6. “I always receive even more than I asked for. Thank you.”

When I realized that feeling massive amounts of love for something or someone combined with relaxation, detachment and trust brings even greater results than I ever imagined, I turned this into my own personal mantra. Just thinking of it makes me smile and whether or not it was consciously manifested, this happened to me more times than I can count. I would definitely use this in getting an ex back, as I would remember that sending such a significant amount of love towards anyone and anything ensures magic happening all around.

Right now, you may want an ex back and in love with you. But what if he also asked you to marry him? What if she told you she loved you and wanted to live with you?

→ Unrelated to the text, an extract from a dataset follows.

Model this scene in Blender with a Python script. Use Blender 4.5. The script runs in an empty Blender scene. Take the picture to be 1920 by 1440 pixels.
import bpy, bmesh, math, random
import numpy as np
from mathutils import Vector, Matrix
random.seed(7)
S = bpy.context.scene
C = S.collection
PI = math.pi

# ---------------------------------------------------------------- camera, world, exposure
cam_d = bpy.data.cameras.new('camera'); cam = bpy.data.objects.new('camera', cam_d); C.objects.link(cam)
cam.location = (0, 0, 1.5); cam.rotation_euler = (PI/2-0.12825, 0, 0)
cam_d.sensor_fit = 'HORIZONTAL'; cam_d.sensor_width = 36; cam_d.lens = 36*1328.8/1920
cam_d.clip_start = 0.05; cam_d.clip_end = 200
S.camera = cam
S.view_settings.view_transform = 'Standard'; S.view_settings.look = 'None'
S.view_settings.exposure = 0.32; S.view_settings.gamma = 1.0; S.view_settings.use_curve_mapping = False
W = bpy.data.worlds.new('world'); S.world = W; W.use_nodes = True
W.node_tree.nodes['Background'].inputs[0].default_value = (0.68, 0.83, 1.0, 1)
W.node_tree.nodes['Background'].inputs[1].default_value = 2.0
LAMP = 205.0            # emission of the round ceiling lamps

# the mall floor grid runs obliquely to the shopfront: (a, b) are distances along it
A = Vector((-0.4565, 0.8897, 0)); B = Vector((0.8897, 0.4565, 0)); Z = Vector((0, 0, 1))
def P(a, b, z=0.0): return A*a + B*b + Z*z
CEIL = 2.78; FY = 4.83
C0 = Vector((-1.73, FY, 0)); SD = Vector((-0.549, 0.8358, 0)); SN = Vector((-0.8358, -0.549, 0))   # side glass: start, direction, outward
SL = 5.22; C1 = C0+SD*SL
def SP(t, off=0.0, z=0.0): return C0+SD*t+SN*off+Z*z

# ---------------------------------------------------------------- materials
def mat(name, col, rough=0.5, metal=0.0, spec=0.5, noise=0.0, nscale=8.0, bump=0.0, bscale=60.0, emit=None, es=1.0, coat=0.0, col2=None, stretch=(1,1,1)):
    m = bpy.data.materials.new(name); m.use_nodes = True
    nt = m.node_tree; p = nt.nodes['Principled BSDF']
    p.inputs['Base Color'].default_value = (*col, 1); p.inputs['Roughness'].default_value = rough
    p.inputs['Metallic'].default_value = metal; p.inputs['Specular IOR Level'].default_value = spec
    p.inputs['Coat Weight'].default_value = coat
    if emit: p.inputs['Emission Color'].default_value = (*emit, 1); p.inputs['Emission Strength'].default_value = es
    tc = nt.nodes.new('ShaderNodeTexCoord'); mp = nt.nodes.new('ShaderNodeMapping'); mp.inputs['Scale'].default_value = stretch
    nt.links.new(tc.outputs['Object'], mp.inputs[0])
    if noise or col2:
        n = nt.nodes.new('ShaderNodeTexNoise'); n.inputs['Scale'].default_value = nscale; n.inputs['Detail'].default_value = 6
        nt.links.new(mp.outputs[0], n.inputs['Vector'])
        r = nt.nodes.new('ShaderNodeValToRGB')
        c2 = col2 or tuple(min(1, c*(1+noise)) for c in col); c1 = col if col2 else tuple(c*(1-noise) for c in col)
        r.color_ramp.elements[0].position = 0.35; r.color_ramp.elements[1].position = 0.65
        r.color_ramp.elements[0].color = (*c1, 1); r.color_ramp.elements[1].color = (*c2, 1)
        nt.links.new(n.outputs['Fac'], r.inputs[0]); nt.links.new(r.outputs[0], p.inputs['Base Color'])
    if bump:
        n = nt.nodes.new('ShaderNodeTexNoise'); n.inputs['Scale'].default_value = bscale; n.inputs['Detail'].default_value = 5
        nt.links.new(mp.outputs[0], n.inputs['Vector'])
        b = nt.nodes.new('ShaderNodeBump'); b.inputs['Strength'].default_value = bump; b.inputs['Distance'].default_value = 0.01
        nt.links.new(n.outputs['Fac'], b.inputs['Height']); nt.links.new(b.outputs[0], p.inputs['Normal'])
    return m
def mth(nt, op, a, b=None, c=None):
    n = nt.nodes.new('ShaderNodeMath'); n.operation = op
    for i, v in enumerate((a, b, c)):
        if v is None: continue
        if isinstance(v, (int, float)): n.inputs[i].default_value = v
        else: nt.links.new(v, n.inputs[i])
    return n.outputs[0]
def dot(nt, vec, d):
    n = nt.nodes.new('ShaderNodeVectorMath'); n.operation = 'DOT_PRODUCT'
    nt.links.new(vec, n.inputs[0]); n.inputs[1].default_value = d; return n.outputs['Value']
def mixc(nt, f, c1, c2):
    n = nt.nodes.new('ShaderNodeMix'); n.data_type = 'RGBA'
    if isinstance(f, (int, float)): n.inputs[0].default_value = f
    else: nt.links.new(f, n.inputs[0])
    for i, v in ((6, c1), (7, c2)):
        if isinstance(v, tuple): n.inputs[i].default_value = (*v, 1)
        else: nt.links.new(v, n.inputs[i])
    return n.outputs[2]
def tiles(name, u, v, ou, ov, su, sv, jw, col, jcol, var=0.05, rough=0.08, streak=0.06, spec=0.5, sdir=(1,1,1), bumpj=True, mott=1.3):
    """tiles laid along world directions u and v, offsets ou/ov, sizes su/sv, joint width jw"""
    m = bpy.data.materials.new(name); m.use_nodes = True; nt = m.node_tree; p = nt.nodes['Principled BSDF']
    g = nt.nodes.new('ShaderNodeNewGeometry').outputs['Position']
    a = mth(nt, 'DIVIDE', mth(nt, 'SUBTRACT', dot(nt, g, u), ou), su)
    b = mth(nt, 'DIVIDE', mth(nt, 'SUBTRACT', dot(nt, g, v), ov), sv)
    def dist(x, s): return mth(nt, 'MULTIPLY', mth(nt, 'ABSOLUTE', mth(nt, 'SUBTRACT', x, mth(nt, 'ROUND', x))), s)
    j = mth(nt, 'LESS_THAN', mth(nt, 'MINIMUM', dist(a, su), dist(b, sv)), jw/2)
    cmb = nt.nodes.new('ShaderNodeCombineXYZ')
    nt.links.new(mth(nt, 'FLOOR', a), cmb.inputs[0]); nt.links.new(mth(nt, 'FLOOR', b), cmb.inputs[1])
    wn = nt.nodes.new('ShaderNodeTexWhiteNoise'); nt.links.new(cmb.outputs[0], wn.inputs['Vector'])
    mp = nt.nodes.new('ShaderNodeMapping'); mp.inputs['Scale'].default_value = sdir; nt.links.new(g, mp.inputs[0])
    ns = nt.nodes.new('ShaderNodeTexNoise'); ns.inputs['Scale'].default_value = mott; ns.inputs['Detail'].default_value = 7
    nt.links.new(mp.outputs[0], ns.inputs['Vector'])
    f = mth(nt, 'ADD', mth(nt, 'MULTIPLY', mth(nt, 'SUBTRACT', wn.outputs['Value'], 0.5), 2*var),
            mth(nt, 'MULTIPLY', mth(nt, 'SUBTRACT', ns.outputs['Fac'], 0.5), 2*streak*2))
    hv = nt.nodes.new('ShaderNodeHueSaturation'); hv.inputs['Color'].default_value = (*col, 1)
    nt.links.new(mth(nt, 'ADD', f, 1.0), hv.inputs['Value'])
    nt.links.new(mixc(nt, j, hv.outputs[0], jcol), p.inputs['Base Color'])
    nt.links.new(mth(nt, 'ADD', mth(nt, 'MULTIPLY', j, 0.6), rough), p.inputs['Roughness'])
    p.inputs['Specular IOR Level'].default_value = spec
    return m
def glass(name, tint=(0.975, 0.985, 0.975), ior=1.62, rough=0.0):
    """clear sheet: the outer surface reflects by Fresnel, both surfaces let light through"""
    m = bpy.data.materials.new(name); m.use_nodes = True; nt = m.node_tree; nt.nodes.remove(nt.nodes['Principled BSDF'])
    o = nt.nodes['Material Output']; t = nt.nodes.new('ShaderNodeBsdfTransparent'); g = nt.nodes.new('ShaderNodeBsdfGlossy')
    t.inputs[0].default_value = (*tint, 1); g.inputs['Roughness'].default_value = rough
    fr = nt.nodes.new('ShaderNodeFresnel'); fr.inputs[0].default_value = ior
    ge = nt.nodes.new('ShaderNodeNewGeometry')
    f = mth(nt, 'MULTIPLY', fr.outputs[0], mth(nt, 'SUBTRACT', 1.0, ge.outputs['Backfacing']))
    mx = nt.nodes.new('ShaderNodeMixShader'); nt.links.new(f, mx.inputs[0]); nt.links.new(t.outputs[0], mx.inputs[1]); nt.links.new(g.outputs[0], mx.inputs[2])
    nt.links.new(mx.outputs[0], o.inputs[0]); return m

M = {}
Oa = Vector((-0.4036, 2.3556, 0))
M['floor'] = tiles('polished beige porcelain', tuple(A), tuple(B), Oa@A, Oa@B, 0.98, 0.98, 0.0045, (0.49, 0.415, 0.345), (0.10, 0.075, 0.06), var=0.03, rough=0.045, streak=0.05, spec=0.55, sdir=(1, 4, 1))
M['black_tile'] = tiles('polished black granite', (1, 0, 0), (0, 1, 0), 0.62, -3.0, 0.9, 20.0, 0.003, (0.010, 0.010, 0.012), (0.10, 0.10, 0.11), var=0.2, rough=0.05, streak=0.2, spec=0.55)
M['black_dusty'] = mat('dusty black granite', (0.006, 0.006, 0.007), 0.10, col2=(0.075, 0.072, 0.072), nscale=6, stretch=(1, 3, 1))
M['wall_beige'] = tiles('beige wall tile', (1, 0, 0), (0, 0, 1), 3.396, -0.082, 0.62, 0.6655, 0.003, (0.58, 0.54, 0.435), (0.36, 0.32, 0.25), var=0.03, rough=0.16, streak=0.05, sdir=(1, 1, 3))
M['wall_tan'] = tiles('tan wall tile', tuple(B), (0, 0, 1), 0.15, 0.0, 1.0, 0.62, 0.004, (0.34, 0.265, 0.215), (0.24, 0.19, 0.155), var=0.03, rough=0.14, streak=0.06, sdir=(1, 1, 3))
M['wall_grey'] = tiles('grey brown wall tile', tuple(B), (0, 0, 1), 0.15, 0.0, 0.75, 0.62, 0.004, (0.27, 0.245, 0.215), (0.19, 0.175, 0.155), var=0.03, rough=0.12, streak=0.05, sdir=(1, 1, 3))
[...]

You may want your ex to be completely devoted to you, in love like never before. Anything can happen when you trust – what you wanted plus some amazing surprises.

7. Beware of the reality created. 

Every aspect of our reality is something we have created ourselves. When it comes to manifesting exes back, fears may come up. The only thing you must remember is that any kind of fear equals creation.

If you fear that your ex can’t love you back, you are creating that reality. If you fear other suitors coming their way, that’s also something you might be creating. You have to trust the Universe and know that your dream goal is yours already. If I should manifest an ex back, I would only accept the option of us being madly in love and only wanting to be with each other. I would think of us as soul mates, caught up in this amazing love we never want to let go of.

When one’s heart opens, they don’t even think about how things will manifest. All they see is how happy living their dream makes them. And since feelings of love create so much faster and more powerfully than any other, this dream comes to life.

I truly hope that those of you who wish to manifest getting back together with an ex will find inspiration here.